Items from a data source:
================

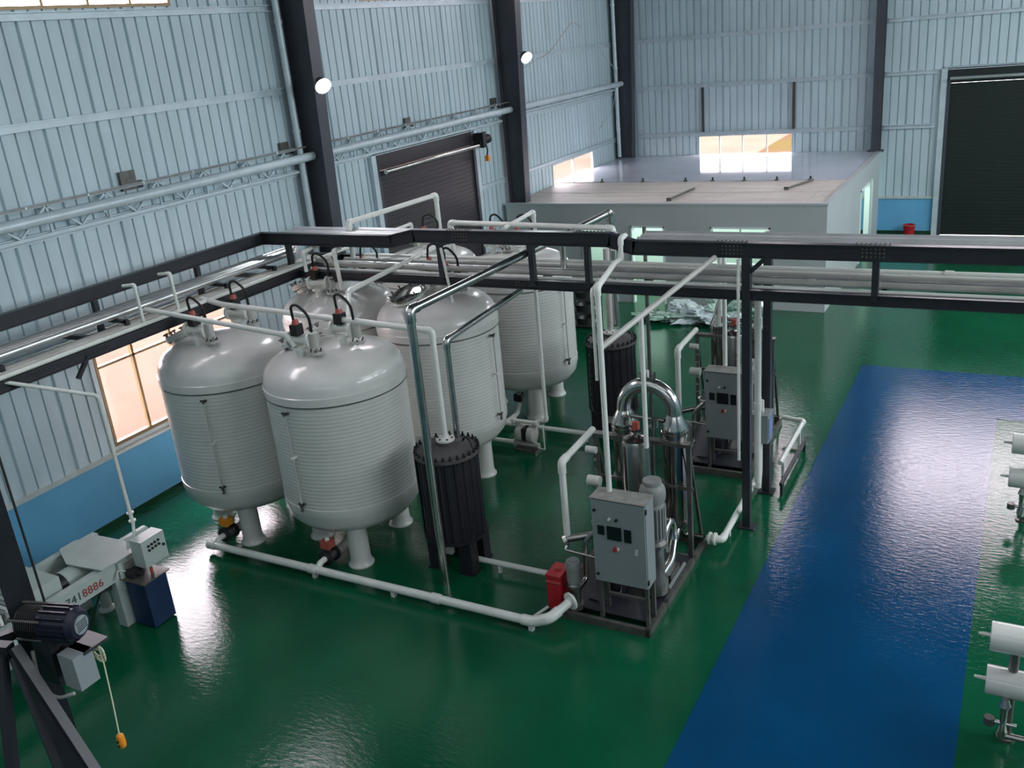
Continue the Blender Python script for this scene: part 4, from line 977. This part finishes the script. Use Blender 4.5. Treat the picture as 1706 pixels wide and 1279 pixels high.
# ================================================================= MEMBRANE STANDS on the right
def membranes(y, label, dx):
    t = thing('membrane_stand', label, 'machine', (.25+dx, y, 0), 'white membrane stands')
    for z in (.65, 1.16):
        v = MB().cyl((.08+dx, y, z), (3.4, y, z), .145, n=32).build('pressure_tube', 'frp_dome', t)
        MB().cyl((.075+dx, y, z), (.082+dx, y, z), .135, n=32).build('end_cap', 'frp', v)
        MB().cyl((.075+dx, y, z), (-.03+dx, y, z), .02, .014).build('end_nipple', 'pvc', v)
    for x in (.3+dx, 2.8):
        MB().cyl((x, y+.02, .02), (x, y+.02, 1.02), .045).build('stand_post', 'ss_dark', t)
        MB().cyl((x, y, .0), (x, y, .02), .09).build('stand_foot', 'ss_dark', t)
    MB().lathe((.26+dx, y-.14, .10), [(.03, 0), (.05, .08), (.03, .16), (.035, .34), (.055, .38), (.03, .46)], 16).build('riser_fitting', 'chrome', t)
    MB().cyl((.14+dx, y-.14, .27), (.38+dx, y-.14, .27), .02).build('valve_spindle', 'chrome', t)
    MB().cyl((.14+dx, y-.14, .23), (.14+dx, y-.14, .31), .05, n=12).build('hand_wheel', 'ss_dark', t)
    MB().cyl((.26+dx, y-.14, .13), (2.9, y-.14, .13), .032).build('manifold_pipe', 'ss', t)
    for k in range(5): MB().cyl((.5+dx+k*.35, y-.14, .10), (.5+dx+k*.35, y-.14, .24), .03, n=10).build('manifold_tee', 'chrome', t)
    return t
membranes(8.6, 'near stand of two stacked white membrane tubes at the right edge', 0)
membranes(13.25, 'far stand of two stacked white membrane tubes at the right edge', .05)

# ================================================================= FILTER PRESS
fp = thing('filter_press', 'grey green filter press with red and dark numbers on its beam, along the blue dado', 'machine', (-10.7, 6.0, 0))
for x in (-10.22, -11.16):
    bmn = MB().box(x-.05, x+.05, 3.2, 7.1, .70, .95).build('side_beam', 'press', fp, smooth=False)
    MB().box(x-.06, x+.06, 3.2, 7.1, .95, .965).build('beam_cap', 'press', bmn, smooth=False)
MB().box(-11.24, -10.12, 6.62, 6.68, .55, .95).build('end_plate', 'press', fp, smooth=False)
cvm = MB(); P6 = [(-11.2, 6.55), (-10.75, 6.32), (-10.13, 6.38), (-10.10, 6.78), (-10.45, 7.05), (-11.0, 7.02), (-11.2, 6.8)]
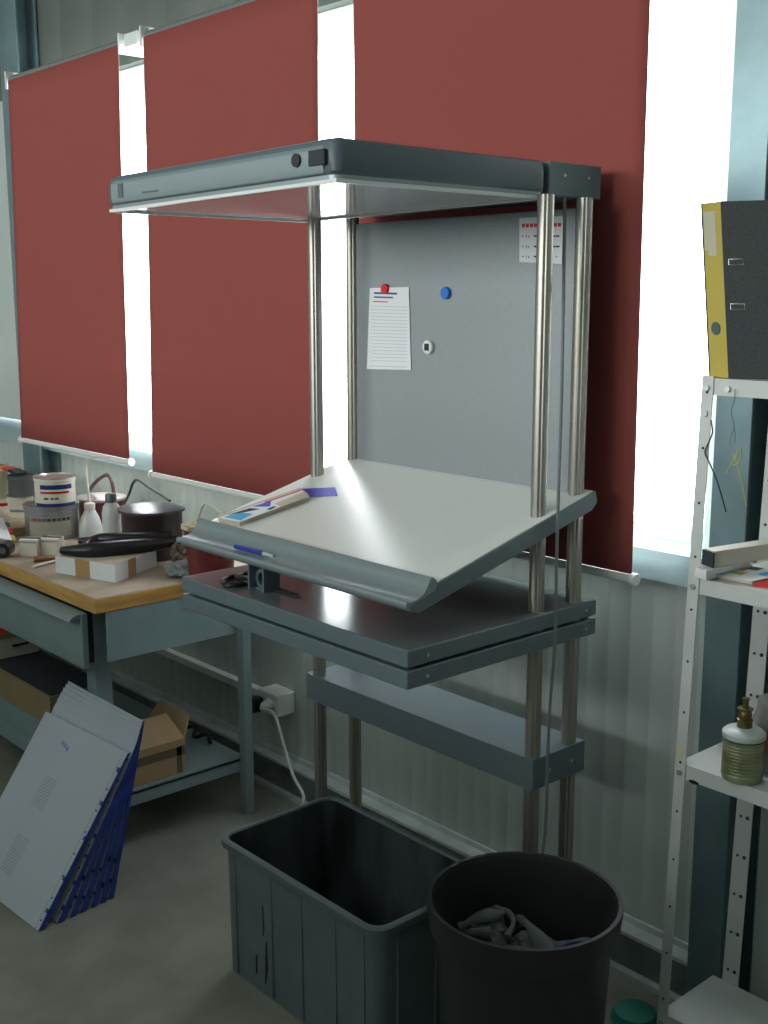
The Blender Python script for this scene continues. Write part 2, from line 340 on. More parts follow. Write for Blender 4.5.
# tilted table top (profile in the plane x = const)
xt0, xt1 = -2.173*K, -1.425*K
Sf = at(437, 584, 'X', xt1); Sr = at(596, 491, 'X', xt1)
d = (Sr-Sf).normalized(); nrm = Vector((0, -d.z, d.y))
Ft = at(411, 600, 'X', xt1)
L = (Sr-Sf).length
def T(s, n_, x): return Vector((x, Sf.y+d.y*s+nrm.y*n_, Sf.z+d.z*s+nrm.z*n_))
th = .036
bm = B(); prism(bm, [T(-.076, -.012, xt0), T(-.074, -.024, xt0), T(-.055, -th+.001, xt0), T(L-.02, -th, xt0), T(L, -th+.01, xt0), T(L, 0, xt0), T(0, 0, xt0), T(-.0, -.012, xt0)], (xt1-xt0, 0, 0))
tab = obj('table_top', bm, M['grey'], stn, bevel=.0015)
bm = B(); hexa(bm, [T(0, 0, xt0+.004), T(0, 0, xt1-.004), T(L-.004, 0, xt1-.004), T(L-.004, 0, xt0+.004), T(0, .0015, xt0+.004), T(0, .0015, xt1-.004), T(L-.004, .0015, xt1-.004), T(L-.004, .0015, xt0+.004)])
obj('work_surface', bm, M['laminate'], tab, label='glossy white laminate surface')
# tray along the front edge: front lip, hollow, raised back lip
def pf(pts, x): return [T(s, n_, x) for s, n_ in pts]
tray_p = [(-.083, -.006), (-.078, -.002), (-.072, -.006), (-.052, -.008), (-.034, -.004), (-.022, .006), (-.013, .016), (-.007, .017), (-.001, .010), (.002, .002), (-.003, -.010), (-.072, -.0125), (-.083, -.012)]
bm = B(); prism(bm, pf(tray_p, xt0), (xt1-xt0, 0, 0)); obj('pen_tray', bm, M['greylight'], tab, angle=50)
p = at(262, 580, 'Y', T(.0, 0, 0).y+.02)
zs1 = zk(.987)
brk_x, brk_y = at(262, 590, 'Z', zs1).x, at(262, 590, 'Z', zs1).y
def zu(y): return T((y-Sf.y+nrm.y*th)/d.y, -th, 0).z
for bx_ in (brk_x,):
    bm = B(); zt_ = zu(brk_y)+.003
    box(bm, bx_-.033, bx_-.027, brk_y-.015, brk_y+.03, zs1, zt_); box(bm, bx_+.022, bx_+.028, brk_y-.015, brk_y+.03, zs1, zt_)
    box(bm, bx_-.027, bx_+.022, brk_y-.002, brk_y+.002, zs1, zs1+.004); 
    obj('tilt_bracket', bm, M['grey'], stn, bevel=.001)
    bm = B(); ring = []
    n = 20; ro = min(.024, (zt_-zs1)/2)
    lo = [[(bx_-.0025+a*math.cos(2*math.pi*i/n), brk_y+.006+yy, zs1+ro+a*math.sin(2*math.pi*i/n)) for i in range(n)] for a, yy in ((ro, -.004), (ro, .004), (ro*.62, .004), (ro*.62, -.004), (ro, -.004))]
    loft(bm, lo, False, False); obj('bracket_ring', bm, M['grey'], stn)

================

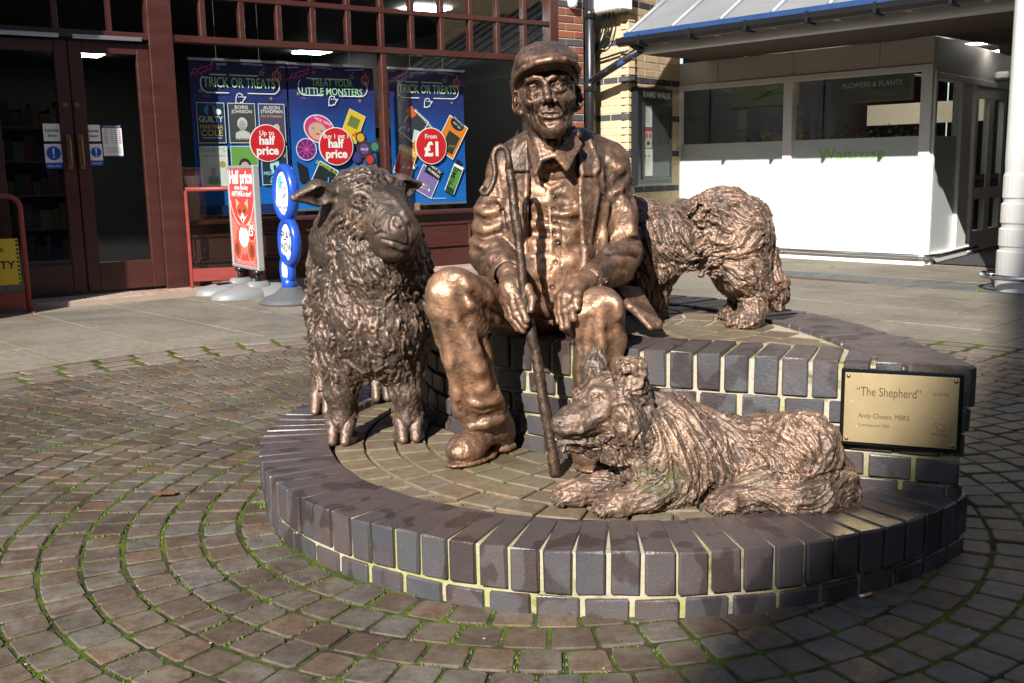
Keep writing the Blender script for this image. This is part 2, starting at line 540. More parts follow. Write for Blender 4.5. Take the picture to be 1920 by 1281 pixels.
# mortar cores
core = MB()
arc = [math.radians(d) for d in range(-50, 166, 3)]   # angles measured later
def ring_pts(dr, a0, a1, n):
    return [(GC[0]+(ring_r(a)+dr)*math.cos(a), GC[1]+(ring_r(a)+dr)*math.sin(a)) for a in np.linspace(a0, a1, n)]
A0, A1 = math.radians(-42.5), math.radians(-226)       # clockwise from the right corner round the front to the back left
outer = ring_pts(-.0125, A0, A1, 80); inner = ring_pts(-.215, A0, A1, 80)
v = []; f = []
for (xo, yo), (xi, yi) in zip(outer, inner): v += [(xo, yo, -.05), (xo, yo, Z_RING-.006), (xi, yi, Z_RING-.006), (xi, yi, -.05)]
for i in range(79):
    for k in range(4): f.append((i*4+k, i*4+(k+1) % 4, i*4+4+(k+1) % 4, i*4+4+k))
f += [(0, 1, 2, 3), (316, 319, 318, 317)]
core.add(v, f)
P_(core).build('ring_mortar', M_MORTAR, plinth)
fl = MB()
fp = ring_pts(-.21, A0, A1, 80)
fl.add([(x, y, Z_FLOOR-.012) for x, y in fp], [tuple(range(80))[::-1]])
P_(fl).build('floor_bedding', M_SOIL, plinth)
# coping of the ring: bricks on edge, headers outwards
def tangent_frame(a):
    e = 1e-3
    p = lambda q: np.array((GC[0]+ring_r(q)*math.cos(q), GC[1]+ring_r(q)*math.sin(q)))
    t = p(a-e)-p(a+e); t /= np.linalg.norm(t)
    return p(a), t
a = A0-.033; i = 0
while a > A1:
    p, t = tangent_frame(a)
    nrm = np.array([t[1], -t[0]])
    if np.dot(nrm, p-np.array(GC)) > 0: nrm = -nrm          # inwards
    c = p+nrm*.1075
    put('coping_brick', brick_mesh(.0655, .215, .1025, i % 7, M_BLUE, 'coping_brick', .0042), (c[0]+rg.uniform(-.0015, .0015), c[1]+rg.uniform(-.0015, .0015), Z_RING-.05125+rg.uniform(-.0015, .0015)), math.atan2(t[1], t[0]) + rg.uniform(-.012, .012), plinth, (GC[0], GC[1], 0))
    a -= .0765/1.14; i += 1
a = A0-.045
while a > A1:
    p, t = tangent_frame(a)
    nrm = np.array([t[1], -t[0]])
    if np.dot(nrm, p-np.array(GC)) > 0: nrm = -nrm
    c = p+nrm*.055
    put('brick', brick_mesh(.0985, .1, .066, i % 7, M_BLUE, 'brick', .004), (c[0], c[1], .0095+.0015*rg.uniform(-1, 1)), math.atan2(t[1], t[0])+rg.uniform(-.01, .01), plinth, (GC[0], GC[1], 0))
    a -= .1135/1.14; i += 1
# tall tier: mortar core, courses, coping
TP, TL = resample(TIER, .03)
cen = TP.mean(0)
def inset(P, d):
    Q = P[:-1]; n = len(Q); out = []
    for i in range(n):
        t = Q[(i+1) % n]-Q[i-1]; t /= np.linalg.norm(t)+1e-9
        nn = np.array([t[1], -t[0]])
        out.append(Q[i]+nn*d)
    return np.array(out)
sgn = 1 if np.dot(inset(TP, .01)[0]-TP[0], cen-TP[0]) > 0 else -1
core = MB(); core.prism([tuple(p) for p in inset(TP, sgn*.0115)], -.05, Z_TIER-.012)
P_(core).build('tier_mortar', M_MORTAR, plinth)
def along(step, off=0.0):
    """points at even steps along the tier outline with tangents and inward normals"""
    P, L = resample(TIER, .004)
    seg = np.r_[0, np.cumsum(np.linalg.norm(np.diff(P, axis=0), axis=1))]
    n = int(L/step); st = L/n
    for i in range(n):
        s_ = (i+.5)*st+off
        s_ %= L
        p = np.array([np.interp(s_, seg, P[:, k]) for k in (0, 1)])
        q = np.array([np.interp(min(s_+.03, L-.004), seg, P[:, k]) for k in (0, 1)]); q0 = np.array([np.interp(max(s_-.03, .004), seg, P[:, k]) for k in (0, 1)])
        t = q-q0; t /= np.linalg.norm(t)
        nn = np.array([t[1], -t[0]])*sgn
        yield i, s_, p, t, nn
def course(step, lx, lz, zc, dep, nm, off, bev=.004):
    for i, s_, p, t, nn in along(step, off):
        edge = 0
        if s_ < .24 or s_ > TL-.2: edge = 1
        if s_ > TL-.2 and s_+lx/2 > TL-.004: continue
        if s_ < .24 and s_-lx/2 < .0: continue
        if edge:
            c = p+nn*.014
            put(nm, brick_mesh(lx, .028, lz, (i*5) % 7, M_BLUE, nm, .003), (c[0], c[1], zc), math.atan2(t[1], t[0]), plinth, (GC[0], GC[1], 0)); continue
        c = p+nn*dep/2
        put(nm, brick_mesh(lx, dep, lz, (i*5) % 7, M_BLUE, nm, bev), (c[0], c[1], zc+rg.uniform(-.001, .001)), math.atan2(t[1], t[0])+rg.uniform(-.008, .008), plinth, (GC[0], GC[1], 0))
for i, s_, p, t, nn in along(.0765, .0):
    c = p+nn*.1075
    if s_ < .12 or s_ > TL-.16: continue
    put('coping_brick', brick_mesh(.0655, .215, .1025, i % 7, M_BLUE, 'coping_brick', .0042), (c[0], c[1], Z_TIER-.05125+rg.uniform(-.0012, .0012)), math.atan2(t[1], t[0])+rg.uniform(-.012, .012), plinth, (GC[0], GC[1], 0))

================

* [What you will do]: Pick out each line containing "part" and report it.

* [Complete response]:
Continue the Blender Python script for this scene: part 4, from line 977. This part finishes the script. Use Blender 4.5. Treat the picture as 1706 pixels wide and 1279 pixels high.
The Blender Python script for this scene continues. Write part 2, from line 340 on. More parts follow. Write for Blender 4.5.
Keep writing the Blender script for this image. This is part 2, starting at line 540. More parts follow. Write for Blender 4.5. Take the picture to be 1920 by 1281 pixels.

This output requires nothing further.